Through Jan. 3. 11 a.m.-5 p.m. Wednesdays-Saturdays. Free. Whitespace Gallery, 814 Edgewood Ave., Atlanta. 404-688-1892, www.whitespace814.com.
Bottom line: Artists in the Whitespace Gallery stable offer up an eclectic mix of affordable art for the holidays.
Christmas comes and we all have the same thoughts on our minds. Presents and time with family, you say? How about, hatchet-wielding women and sepulchral black crows?
Those are some of the images conjured up by the artists in Whitespace Gallery’s “The December Show.” You can’t accuse these iconoclastic creatives of catering to the cliches of the season in this showcase for gift-giving.
You also can’t deny what curator and owner Susan Bridges has achieved at her postage stamp gallery space in a former carriage house behind her gracious Inman Park Victorian.
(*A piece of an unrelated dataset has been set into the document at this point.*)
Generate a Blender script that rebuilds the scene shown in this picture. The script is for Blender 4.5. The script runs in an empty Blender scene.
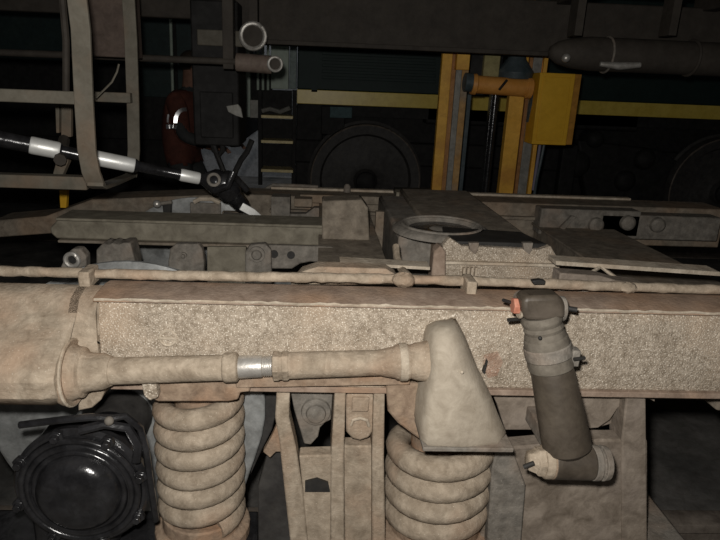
import bpy, bmesh, math, random
from mathutils import Vector, Matrix
random.seed(7)
S = bpy.context.scene
COL = S.collection

# ------------------------------------------------------------------ camera
F_PX = 597.0
PPX, PPY = 345.5, 261.5
PITCH, ROLL, YAW = math.radians(16.5), math.radians(2.3), math.radians(2.8)
CAM = Vector((0, 0, 1.36))
_H = Vector((math.sin(YAW), math.cos(YAW), 0))
_F = _H * math.cos(PITCH) - Vector((0, 0, math.sin(PITCH)))
_U = _H * math.sin(PITCH) + Vector((0, 0, math.cos(PITCH)))
_X = Vector((math.cos(YAW), -math.sin(YAW), 0))
_R = _X * math.cos(ROLL) + _U * math.sin(ROLL)
_UP = -_X * math.sin(ROLL) + _U * math.cos(ROLL)
cd = bpy.data.cameras.new('camera'); cam = bpy.data.objects.new('camera', cd); COL.objects.link(cam)
m = Matrix((_R, _UP, -_F)).transposed().to_4x4(); m.translation = CAM
cam.matrix_world = m
cd.sensor_width = 36; cd.sensor_fit = 'HORIZONTAL'; cd.lens = F_PX / 720 * 36
cd.shift_x = (360 - PPX) / 720; cd.shift_y = -(270 - PPY) / 720
cd.clip_start = 0.02; cd.clip_end = 100
S.camera = cam
# ------------------------------------------------------------------ world, light, exposure
w = bpy.data.worlds.new('depot_air'); S.world = w; w.use_nodes = True
w.node_tree.nodes['Background'].inputs[0].default_value = (0.8, 0.9, 1.0, 1)
w.node_tree.nodes['Background'].inputs[1].default_value = 0.012
def light(name, kind, loc, power, color, **kw):
    l = bpy.data.lights.new(name, kind); l.energy = power; l.color = color
    for k, v in kw.items(): setattr(l, k, v)
    o = bpy.data.objects.new(name, l); COL.objects.link(o); o.location = loc
    return o
# the camera's own flash: a few centimetres above and to the left of the lens
light('camera_flash', 'POINT', CAM + _R * -0.035 + _UP * 0.075 + _F * 0.01, 90, (1, 0.965, 0.915), shadow_soft_size=0.022)
# ceiling lamps of the hall behind the parked vehicle
light('hall_lamp', 'AREA', (-2.0, 8.6, 4.6), 26, (0.9, 0.95, 1.0), shape='RECTANGLE', size=2.0, size_y=0.3)
light('hall_lamp', 'AREA', (2.5, 8.6, 4.6), 18, (0.9, 0.95, 1.0), shape='RECTANGLE', size=2.0, size_y=0.3)
S.view_settings.view_transform = 'Standard'; S.view_settings.look = 'None'
S.view_settings.gamma = 1; S.view_settings.use_curve_mapping = False
S.view_settings.exposure = 0.0

# ------------------------------------------------------------------ helpers
def at(px, py, Y):
    d = _F + _R * ((px - PPX) / F_PX) + _UP * ((PPY - py) / F_PX)
    return CAM + d * ((Y - CAM.y) / d.y)
def ppm(p): return F_PX / (Vector(p) - CAM).dot(_F)      # pixels per metre at a point

def proj(p):
    v = Vector(p) - CAM; d = v.dot(_F)
    return PPX + F_PX*v.dot(_R)/d, PPY - F_PX*v.dot(_UP)/d
def along(A, u, L, px):                                   # distance along a line at which it passes image column px
    lo, hi = -L, 2*L
    for _ in range(40):
        mid = (lo+hi)/2
        if proj(A+u*mid)[0] < px: lo = mid
        else: hi = mid
    return lo
def atz(px, py, z):
    d = _F + _R * ((px - PPX) / F_PX) + _UP * ((PPY - py) / F_PX)
    return CAM + d * ((z - CAM.z) / d.z)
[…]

She has created not just a contemporary art gallery equal to any other in the city, but an actual scene, where opening night events with food trucks and an interesting mix of artists and neighborhood folk and the general haute bohemian air of the space make it a one-of-a-kind presence in Atlanta.
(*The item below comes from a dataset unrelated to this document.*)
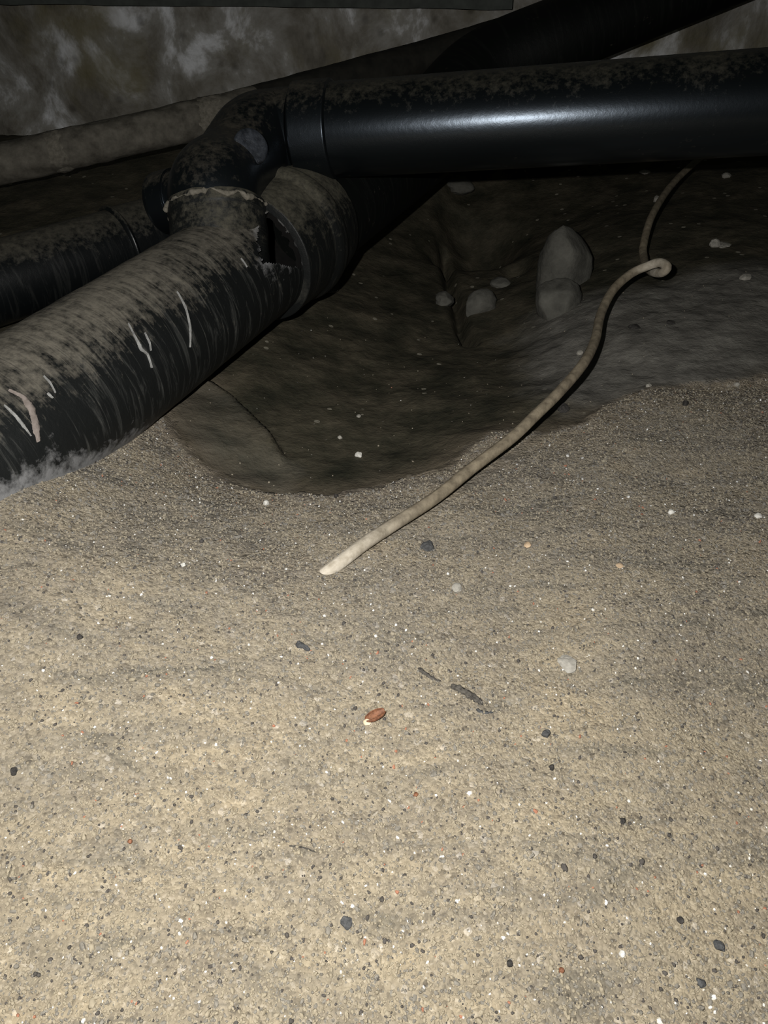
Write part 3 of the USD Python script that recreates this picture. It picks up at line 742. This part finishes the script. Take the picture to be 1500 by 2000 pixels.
for i, (px, py, w, h, mt, lab) in enumerate([
    (700, 891, 15, 13, "white_bit", "bright white pebble on the dark damp floor of the hollow"),
    (701, 814, 10, 7, "pale_grey", "tiny pale pebble in the middle of the hollow floor"),
    (664, 856, 9, 8, "pale_grey", "tiny pale pebble left above the bright white one"),
    (520, 985, 13, 12, "white_bit", "white pebble on the sand below the hollow's rim"),
    (358, 1105, 10, 10, "white_bit", "small white pebble on the left sand"),
    (1310, 1002, 14, 11, "white_bit", "small white pebble right of the cable on grey sand"),
    (1395, 480, 22, 20, "pale_grey", "pale grey pebble beyond the cable loop at right"),
    (1455, 544, 24, 13, "pale_grey", "flat whitish chip near the right edge below the pipe"),
    (1283, 393, 15, 16, "pale_grey", "small pale fleck between cable and branch pipe"),
    (1132, 692, 14, 12, "pale_grey", "whitish pebble left of the hanging cable"),
    (1480, 1010, 15, 11, "white_bit", "white stone chip at the right edge of the sand"),
    (893, 1150, 22, 13, "pale_grey", "pale flat chip on the sand right of the cable's end"),
    (1110, 1298, 40, 14, "pale_grey", "pale stone mostly sunk in the sand at right"),
    (1037, 830, 9, 10, "white_bit", "white crumb beside the cable at the hollow's rim"),
    (1214, 1865, 13, 13, "white_bit", "round white pebble in the foreground sand"),
    (1258, 338, 24, 8, "pale_grey", "pale smear-thin chip under the branch pipe, left of the cable's top"),
    (1418, 346, 18, 11, "pale_grey", "tan-grey pebble right of the cable's top, under the branch pipe"),
    (1412, 480, 30, 8, "pale_grey", "low pale flake touching the pebble beyond the cable loop"),
    (1266, 755, 12, 8, "pale_grey", "pale crumb on the sand edge right of the cable"),
    (1438, 753, 12, 9, "pale_grey", "pale crumb on the sand's far edge near the right border"),
]):
    if mt:
        put_rock("pebble", px, py, w, h, M[mt], lab, "pebble", 20 + i, .3, smooth=False)
for i, (px, py, w, h, mt, lab) in enumerate([
    (836, 1070, 27, 18, "char", "slate-dark oval clod on the sand below the cable"),
    (157, 1247, 13, 10, "dark_bit", "black crumb on the sand at the left"),
    (1077, 1501, 13, 14, "dark_bit", "black crumb below the pale sunken stone"),
    (1066, 1436, 16, 17, "char", "dark grey crumb right of the twig's forked end"),
    (1338, 790, 13, 14, "dark_bit", "black crumb on the grey sand near the right edge"),
    (657, 971, 9, 11, "dark_bit", "black crumb at the front rim of the hollow"),
    (28, 1508, 16, 11, "dark_bit", "dark crumb at the left edge of the sand"),
    (1215, 1604, 13, 11, "dark_bit", "black crumb on the rumpled sand at right"),
    (1327, 1799, 13, 13, "dark_bit", "black crumb in the right foreground"),
    (1368, 1922, 18, 15, "char", "dark grey crumb in the bottom right foreground"),
    (1307, 1633, 9, 8, "dark_bit", "tiny black speck up right of the rumpled patch"),
    (995, 1883, 13, 13, "dark_bit", "dark crumb in the centre foreground"),
    (678, 1803, 24, 12, "char", "flat dark flake in the foreground left of centre"),
    (1405, 1848, 22, 14, "char", "dark flake right of the black foreground crumb"),
    (1098, 800, 26, 20, "dark_bit", "dark clod under the cable at the edge of the hollow"),
    (1310, 632, 20, 9, "dark_bit", "dark splinter on the grey slope right of the cable"),
    (1236, 640, 22, 10, "dark_bit", "dark crumb on the grey slope beside the cable"),
]):
    put_rock("dirt_clod", px, py, w, h, M[mt], lab, "dirt", 50 + i, .3, smooth=False, roughness=.55)
for i, (px, py, w, h, mt, lab) in enumerate([
    (1030, 1066, 16, 8, "tan_bit", "orange-tan chip on the sand right of the dark clod"),
    (1210, 1106, 15, 5, "tan_bit", "thin tan splinter on the sand below the middle right"),
    (812, 1553, 10, 8, "chip", "tiny orange-red grain in the centre foreground"),
    (255, 1645, 10, 9, "chip", "tiny orange-brown grain in the left foreground"),
    (1096, 1896, 12, 11, "chip", "reddish grain in the bottom foreground"),
]):
    put_rock("gravel_chip", px, py, w, h, M[mt], lab, "gravel", 80 + i, .3)

# brown curled chip
g, zc = ground_at(733, 1402)
u = zc / F
cz = float(gh(g[0], g[1]))
chip = thing("seed_husk", "curled reddish brown husk with a pale end on the middle of the sand", "husk", (g[0], g[1], cz))
yy, aa = np.meshgrid(np.linspace(-1, 1, 22), np.linspace(.80 * np.pi, 2.0 * np.pi, 18), indexing="ij")
wd = np.sqrt(np.clip(1 - .85 * yy**2, .02, 1))
rr = 11 * u * wd
X, Yc, Z = yy * 21 * u, np.cos(aa) * rr, np.sin(aa) * rr * .75
ang = math.radians(28)
def husk_shell(r_in):
    return np.stack([g[0] + X * math.cos(ang) - Yc * r_in * math.sin(ang), g[1] + (X * math.sin(ang) + Yc * r_in * math.cos(ang)) * 1.1, cz + .0005 + (Z * r_in + 8 * u)], -1)
o_, i_ = husk_shell(1.0), husk_shell(.82)
kk = np.arange(o_.shape[0] * o_.shape[1]).reshape(o_.shape[:2])
qq = np.stack([kk[:-1, :-1], kk[:-1, 1:], kk[1:, 1:], kk[1:, :-1]], -1).reshape(-1, 4)
nb = kk.size
loop = np.r_[kk[0, :], kk[1:, -1], kk[-1, -2::-1], kk[-2:0:-1, 0]]
lp = np.c_[loop, np.roll(loop, -1), np.roll(loop, -1) + nb, loop + nb]
obj("shell", (np.vstack([o_.reshape(-1, 3), i_.reshape(-1, 3)]), np.vstack([qq, qq[:, ::-1] + nb, lp])), M["chip"], chip)
pm = rock((8 * u, 7 * u, 5 * u), 91, 2); pm.apply_translation([g[0] - 15 * u, g[1] - 12 * u, cz + 4 * u])
tag(obj("kernel", pm, M["chip_pale"], chip, smooth=40), "pale end of the husk")

# twigs
def twig(pixels, wpx, material, label, seed, lift=.0006):
    P = []
    for px, py in pixels:
        q, zc = ground_at(px, py)
        P.append(q + [0, 0, lift])
    u = zc / F
    s = spline(P, .0007)
    x = np.linspace(0, 1, len(s))
    rad = wpx * u / 2 * np.interp(x, [0, .08, .5, .9, 1], [.5, 1, .95, .75, .25])
    o = obj("twig", tube(s, rad, 12, True, wobble(wpx * u * .8, 450, 3, seed))[:2], material, smooth=50, loc=P[0])
    return tag(o, label, "twig")
twig([(580, 1256), (592, 1264), (605, 1272)], 12, M["char"], "short dark grey twig scrap on the sand left of the middle", 1)
twig([(817, 1305), (830, 1315), (846, 1326), (862, 1331)], 9, M["bark"], "slender broken twig half sunk in the sand", 2, -.0002)
tw = [(880, 1342), (895, 1347), (912, 1356), (930, 1368), (942, 1377)]
twig(tw, 14, M["bark"], "longest dark twig, at the middle right of the sand", 3)
twig([(930, 1385), (942, 1392), (955, 1392), (966, 1388)], 8, M["char"], "crooked sooty twig scrap below the end of the longest twig", 4, -.0002)
twig([(565, 1653 + 0), (590, 1656), (618, 1666)], 3, M["bark"], "thin dark root fibre in the left foreground", 5)

# ------------------------------------------------------------------ loose sand grains
N = 90000
g = np.random.default_rng(11)
xy = np.c_[g.uniform(-.62, .62, 4 * N), .07 + .75 * g.uniform(0, 1, 4 * N) ** 1.35]
keep = np.abs(xy[:, 0]) < .12 + .80 * xy[:, 1]
xy = xy[keep]
sd = signed(DAMP, xy[:, 0], xy[:, 1])
dense = np.where(sd < -.004, 1.0, .004)
xy = xy[g.uniform(size=len(xy)) < dense][:N]
size = np.clip(g.lognormal(np.log(.00050), .32, len(xy)), .00025, .0014)
kindp = g.choice(5, len(xy), p=[.60, .32, .055, .020, .005])
size[kindp == 3] *= .85
z = gh(xy[:, 0], xy[:, 1]) + size * .25
# keep grains off the cable and the twigs
tree = cKDTree(cs[:, :2])
far = tree.query(xy)[0] > RC
xy, size, kindp, z = xy[far], size[far], kindp[far], z[far]
pi = UsdGeom.PointInstancer.Define(stage, "/World/sand_grain")
tag(pi.GetPrim(), "loose coarse sand grains scattered over the sandy ground", "sand", kind="stuff")
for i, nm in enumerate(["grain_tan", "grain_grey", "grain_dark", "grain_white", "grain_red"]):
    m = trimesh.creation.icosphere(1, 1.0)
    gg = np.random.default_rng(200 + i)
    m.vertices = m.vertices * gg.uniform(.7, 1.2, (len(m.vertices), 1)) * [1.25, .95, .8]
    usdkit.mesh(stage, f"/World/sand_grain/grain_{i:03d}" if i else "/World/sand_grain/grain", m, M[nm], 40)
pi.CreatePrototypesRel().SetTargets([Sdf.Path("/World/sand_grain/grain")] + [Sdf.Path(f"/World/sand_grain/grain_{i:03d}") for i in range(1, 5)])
pi.CreateProtoIndicesAttr(Vt.IntArray.FromNumpy(kindp.astype(np.int32)))
pi.CreatePositionsAttr(Vt.Vec3fArray.FromNumpy(np.c_[xy, z].astype(np.float32)))
pi.CreateScalesAttr(Vt.Vec3fArray.FromNumpy((size[:, None] * g.uniform(.75, 1.3, (len(size), 3))).astype(np.float32)))
qr = g.normal(size=(len(xy), 4)); qr /= np.linalg.norm(qr, axis=1, keepdims=True)
pi.CreateOrientationsAttr(Vt.QuathArray([Gf.Quath(float(a), float(b), float(c), float(d)) for a, b, c, d in qr]))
Bridges was once known for her “Big Angel Blowouts” held around the holidays each year in which she’d give over her entire home to selling art and handicrafts by Atlanta creatives. Those massive events are no longer, but their embers smolder in “The December Show.”
“The December Show” is made up of some regulars in the Whitespace stable: husband-and-wife artists Matt Haffner and Laura Bell (working separately), and Whitney and Micah Stansell (working together). Bell’s delicate drawing of a tender-hearted “Barn Owl” surrounded by the artist’s typical lavish ornamentation would make anyone’s new year brighter, and at $325 is one of the more affordable works in the show. Side by side, husband Haffner’s spectral sculpture of a black metal crow suggests the couple have ornithology on their minds. Bell and several other artists have additional works contained in a flat file, for more gift-giving options.
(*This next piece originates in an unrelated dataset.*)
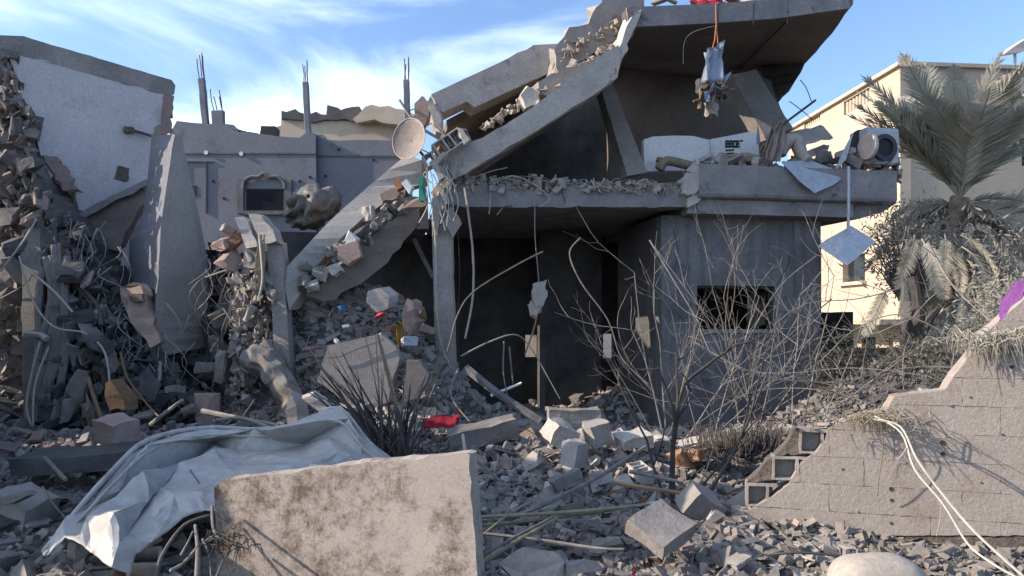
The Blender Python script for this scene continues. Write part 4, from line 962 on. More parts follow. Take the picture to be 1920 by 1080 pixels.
# ------------------------------------------------------------------ white crumpled metal sheet
sheet_rows = [
 [(84, 1036, 4.55), (140, 966, 4.95), (204, 892, 5.45), (277, 827, 6.1), (386, 804, 6.6), (485, 807, 6.7), (569, 795, 6.75), (634, 767, 6.8), (690, 830, 6.7), (730, 862, 6.6)],
 [(96, 1040, 4.5), (150, 974, 4.9), (216, 904, 5.35), (286, 842, 5.95), (386, 816, 6.45), (485, 818, 6.5), (572, 808, 6.5), (636, 790, 6.5), (682, 842, 6.4), (722, 870, 6.3)],
 [(128, 1006, 4.6), (190, 960, 4.95), (240, 915, 5.5), (300, 862, 6.15), (388, 845, 6.6), (455, 850, 6.6), (560, 842, 6.45), (622, 818, 6.3), (664, 850, 6.3), (708, 876, 6.2)],
 [(140, 1018, 4.5), (215, 955, 4.75), (268, 900, 5.1), (318, 868, 5.6), (392, 858, 6.0), (452, 862, 6.0), (545, 858, 5.9), (612, 840, 5.8), (650, 868, 5.8), (690, 884, 5.8)],
 [(160, 1036, 4.45), (222, 985, 4.6), (262, 940, 4.95), (316, 898, 5.4), (390, 880, 5.6), (440, 888, 5.5), (500, 878, 5.4), (580, 868, 5.4), (630, 872, 5.4), (680, 890, 5.4)],
 [(178, 1046, 4.3), (224, 1030, 4.35), (272, 985, 4.6), (322, 932, 4.95), (380, 920, 5.1), (430, 930, 5.0), (480, 890, 5.0), (560, 878, 5.0), (620, 880, 5.0), (670, 895, 5.0)],
 [(205, 1070, 4.2), (236, 1078, 4.25), (282, 1020, 4.5), (336, 976, 4.8), (392, 954, 4.9), (420, 948, 4.85), (470, 905, 4.8), (540, 890, 4.7), (600, 890, 4.7), (650, 900, 4.7)]]
bm = bmesh.new()
rows = [[bm.verts.new(P(*q)) for q in r] for r in sheet_rows]
for a, b in zip(rows, rows[1:]):
    for i in range(len(a) - 1):
        if (i + len(b)) % 2: bm.faces.new((a[i], a[i + 1], b[i + 1])); bm.faces.new((a[i], b[i + 1], b[i]))
        else: bm.faces.new((a[i], a[i + 1], b[i])); bm.faces.new((a[i + 1], b[i + 1], b[i]))
bm.verts.ensure_lookup_table()
rr = random.Random(17)
for r_, row in enumerate(rows):
    for c_, v in enumerate(row):
        if 0 < r_ < len(rows) - 1 and 0 < c_ < len(row) - 1: v.co += Vector((rr.gauss(0, .05), rr.gauss(0, .09), rr.gauss(0, .035)))
bmesh.ops.subdivide_edges(bm, edges=bm.edges[:], cuts=1, use_grid_fill=True)
for v in bm.verts:
    v.co += noise.noise_vector(v.co * 4.1) * Vector((.05, .07, .05)).length * .45
bmesh.ops.triangulate(bm, faces=[f for f in bm.faces if len(f.verts) > 3])
bmesh.ops.subdivide_edges(bm, edges=bm.edges[:], cuts=3, use_grid_fill=True)
for v in bm.verts:                     # pressed ribs of the sheet and small dents
    k3 = abs((v.co.x * .9 + v.co.y * .55) * 3.4 % 1 - .5) * 2
    v.co += Vector((.1, -.35, .5)) * (max(0, k3 - .8) * .09) + noise.noise_vector(v.co * 7) * .008 + noise.noise_vector(v.co * 19) * .003
bmesh.ops.recalc_face_normals(bm, faces=bm.faces)
sheet = thing('crumpled_sheet', P(400, 1000, 5.2), 'crumpled white sheet metal panel with folded rim sprawled over the rubble', 'metal sheet')
so_ = mk('panel', bm, 'sheet', sheet, smooth=True)
try:
    bpy.context.view_layer.update()
    for f in so_.data.polygons: f.use_smooth = True
    so_.data.set_sharp_from_angle(angle=rad(13))
except Exception as e: print('sharp', e)
md_ = so_.modifiers.new('thickness', 'SOLIDIFY'); md_.thickness = .006; md_.use_even_offset = False
mk('rim', tube_bm(smooth_path([P(x, y - 2, d) for x, y, d in sheet_rows[0]], 4), .022, 6), 'sheet', sheet, smooth=True)
mk('rim', tube_bm(smooth_path([P(x, y, d - .02) for x, y, d in [(84, 1040, 4.5)] + sheet_rows[1][1:]], 4), .012, 6), 'sheet', sheet, smooth=True)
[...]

As is typical for such group shows, there are memorable pieces that showcase the best of the artist’s abilities and voice, as in Wendy Given’s deliciously creepy “Serpens No. 1” featuring a white clay snake sculpture with mesmerizing amber eyes. A kissing cousin across the gallery is Constance Thalken’s mystery-laden close-up image of a taxidermied Black Angus steer, gazing out at the viewer from its ersatz golden eye.
There are some affordable treasures, including Bell’s introspective owl, Seana Riley’s quiet studies of the formal elegance of nature and Ann-Marie Manker’s decidedly wacky, saucy drawing of masked women engaging in what looks like some kind of terroristic extermination of roosters. Something in Manker’s wacko juxtaposition of giddy color in those ski masks with her gray-tone rainbow elevates the humor factor in this piece, and unites it with Didi Dunphy’s similarly oddball “Sticker Smoke II” featuring a colored pencil-sketched pile of logs belching up a “fire” of smiley face, heart and star stickers.
Other high notes include Cassidy Russell’s delicate little “drawings” using thread and mixed media, Richard Sudden’s hypnotic sun or moon crafted from holes punched in steel and Amy Pleasant’s “Untitled IV,” an ethereal universe of people engaged in a medley of pursuits, like a metaphysical New Yorker cartoon. Also worth an amble across the courtyard in the small cellar Whitespec space are Karley Sullivan’s drawings of 146 moons, whose sense of wonder is capable of transporting you to another universe.